▶ Data
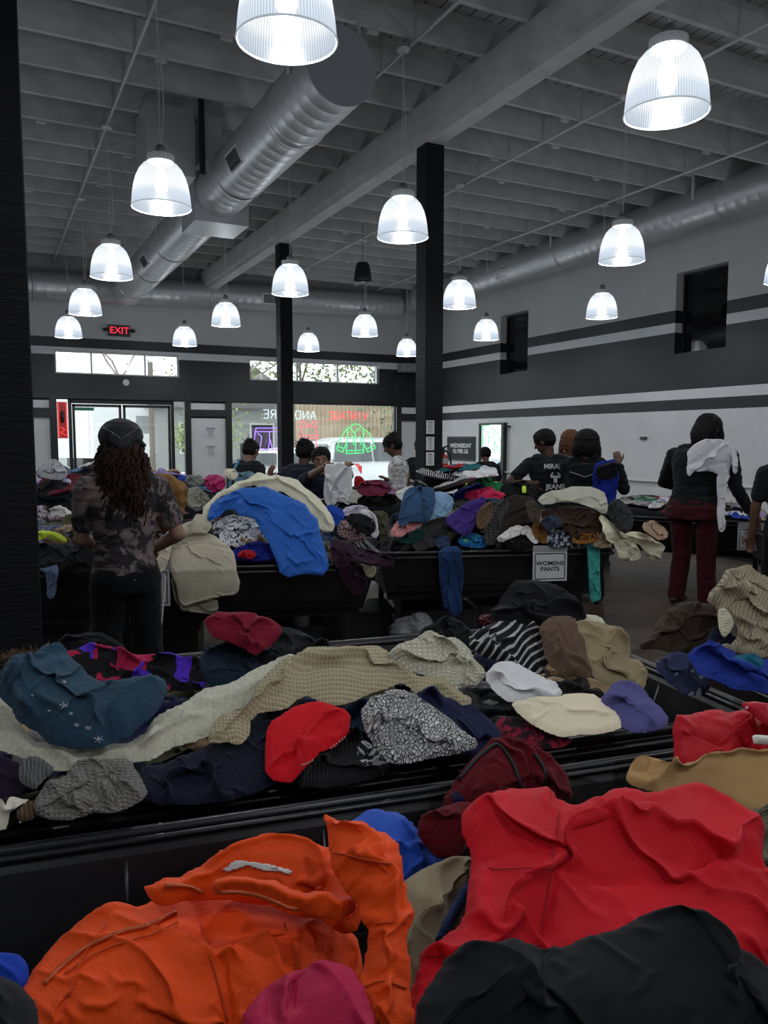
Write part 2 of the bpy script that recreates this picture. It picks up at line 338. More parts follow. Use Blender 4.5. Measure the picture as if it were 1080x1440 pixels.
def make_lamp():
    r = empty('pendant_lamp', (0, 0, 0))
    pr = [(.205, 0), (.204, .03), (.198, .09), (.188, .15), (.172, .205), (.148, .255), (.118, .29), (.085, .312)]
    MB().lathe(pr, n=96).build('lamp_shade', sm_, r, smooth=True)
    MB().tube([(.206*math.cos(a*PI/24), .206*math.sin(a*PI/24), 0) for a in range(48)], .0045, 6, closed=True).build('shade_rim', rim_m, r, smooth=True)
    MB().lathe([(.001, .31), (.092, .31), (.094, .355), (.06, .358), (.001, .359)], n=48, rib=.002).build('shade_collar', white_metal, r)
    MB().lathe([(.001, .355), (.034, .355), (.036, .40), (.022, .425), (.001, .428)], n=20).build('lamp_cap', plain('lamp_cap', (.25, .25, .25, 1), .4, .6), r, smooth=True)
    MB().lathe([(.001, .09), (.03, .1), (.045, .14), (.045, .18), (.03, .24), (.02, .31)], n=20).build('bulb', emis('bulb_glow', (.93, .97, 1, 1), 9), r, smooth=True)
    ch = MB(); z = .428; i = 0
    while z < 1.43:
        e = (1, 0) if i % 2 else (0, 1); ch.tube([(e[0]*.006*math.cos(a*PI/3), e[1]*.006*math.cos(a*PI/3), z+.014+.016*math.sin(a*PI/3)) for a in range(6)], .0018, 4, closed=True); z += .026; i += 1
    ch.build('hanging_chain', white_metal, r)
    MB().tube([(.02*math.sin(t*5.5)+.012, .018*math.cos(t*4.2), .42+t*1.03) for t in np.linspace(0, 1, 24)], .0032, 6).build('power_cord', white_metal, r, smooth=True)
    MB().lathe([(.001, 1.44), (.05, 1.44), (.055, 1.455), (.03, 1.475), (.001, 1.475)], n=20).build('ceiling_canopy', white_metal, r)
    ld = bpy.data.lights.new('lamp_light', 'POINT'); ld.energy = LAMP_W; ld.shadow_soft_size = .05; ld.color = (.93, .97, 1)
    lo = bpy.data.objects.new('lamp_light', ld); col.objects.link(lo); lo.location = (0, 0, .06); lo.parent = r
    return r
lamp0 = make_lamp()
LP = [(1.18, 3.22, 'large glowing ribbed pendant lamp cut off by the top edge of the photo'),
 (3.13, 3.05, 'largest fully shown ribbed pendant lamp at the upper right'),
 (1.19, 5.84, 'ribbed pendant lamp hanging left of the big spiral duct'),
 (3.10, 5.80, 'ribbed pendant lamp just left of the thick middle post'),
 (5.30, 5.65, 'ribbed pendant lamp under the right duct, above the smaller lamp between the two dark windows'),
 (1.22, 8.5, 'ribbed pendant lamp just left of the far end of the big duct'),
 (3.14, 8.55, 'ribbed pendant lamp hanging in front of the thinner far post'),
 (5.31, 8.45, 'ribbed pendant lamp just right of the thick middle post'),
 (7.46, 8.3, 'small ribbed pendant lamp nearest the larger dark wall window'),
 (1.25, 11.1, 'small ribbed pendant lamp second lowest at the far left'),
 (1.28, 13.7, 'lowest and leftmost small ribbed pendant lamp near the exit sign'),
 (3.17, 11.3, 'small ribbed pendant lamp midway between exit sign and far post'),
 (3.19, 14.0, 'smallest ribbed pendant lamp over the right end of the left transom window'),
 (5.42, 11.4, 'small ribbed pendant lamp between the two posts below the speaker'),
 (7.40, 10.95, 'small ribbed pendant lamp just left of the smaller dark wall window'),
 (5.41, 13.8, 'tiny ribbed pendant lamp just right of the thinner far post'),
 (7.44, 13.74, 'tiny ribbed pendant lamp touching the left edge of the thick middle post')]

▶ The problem
Images should not appear in the copy; retype the listing above exactly.

▶ Full solution
Write part 2 of the bpy script that recreates this picture. It picks up at line 338. More parts follow. Use Blender 4.5. Measure the picture as if it were 1080x1440 pixels.
def make_lamp():
    r = empty('pendant_lamp', (0, 0, 0))
    pr = [(.205, 0), (.204, .03), (.198, .09), (.188, .15), (.172, .205), (.148, .255), (.118, .29), (.085, .312)]
    MB().lathe(pr, n=96).build('lamp_shade', sm_, r, smooth=True)
    MB().tube([(.206*math.cos(a*PI/24), .206*math.sin(a*PI/24), 0) for a in range(48)], .0045, 6, closed=True).build('shade_rim', rim_m, r, smooth=True)
    MB().lathe([(.001, .31), (.092, .31), (.094, .355), (.06, .358), (.001, .359)], n=48, rib=.002).build('shade_collar', white_metal, r)
    MB().lathe([(.001, .355), (.034, .355), (.036, .40), (.022, .425), (.001, .428)], n=20).build('lamp_cap', plain('lamp_cap', (.25, .25, .25, 1), .4, .6), r, smooth=True)
    MB().lathe([(.001, .09), (.03, .1), (.045, .14), (.045, .18), (.03, .24), (.02, .31)], n=20).build('bulb', emis('bulb_glow', (.93, .97, 1, 1), 9), r, smooth=True)
    ch = MB(); z = .428; i = 0
    while z < 1.43:
        e = (1, 0) if i % 2 else (0, 1); ch.tube([(e[0]*.006*math.cos(a*PI/3), e[1]*.006*math.cos(a*PI/3), z+.014+.016*math.sin(a*PI/3)) for a in range(6)], .0018, 4, closed=True); z += .026; i += 1
    ch.build('hanging_chain', white_metal, r)
    MB().tube([(.02*math.sin(t*5.5)+.012, .018*math.cos(t*4.2), .42+t*1.03) for t in np.linspace(0, 1, 24)], .0032, 6).build('power_cord', white_metal, r, smooth=True)
    MB().lathe([(.001, 1.44), (.05, 1.44), (.055, 1.455), (.03, 1.475), (.001, 1.475)], n=20).build('ceiling_canopy', white_metal, r)
    ld = bpy.data.lights.new('lamp_light', 'POINT'); ld.energy = LAMP_W; ld.shadow_soft_size = .05; ld.color = (.93, .97, 1)
    lo = bpy.data.objects.new('lamp_light', ld); col.objects.link(lo); lo.location = (0, 0, .06); lo.parent = r
    return r
lamp0 = make_lamp()
LP = [(1.18, 3.22, 'large glowing ribbed pendant lamp cut off by the top edge of the photo'),
 (3.13, 3.05, 'largest fully shown ribbed pendant lamp at the upper right'),
 (1.19, 5.84, 'ribbed pendant lamp hanging left of the big spiral duct'),
 (3.10, 5.80, 'ribbed pendant lamp just left of the thick middle post'),
 (5.30, 5.65, 'ribbed pendant lamp under the right duct, above the smaller lamp between the two dark windows'),
 (1.22, 8.5, 'ribbed pendant lamp just left of the far end of the big duct'),
 (3.14, 8.55, 'ribbed pendant lamp hanging in front of the thinner far post'),
 (5.31, 8.45, 'ribbed pendant lamp just right of the thick middle post'),
 (7.46, 8.3, 'small ribbed pendant lamp nearest the larger dark wall window'),
 (1.25, 11.1, 'small ribbed pendant lamp second lowest at the far left'),
 (1.28, 13.7, 'lowest and leftmost small ribbed pendant lamp near the exit sign'),
 (3.17, 11.3, 'small ribbed pendant lamp midway between exit sign and far post'),
 (3.19, 14.0, 'smallest ribbed pendant lamp over the right end of the left transom window'),
 (5.42, 11.4, 'small ribbed pendant lamp between the two posts below the speaker'),
 (7.40, 10.95, 'small ribbed pendant lamp just left of the smaller dark wall window'),
 (5.41, 13.8, 'tiny ribbed pendant lamp just right of the thinner far post'),
 (7.44, 13.74, 'tiny ribbed pendant lamp touching the left edge of the thick middle post')]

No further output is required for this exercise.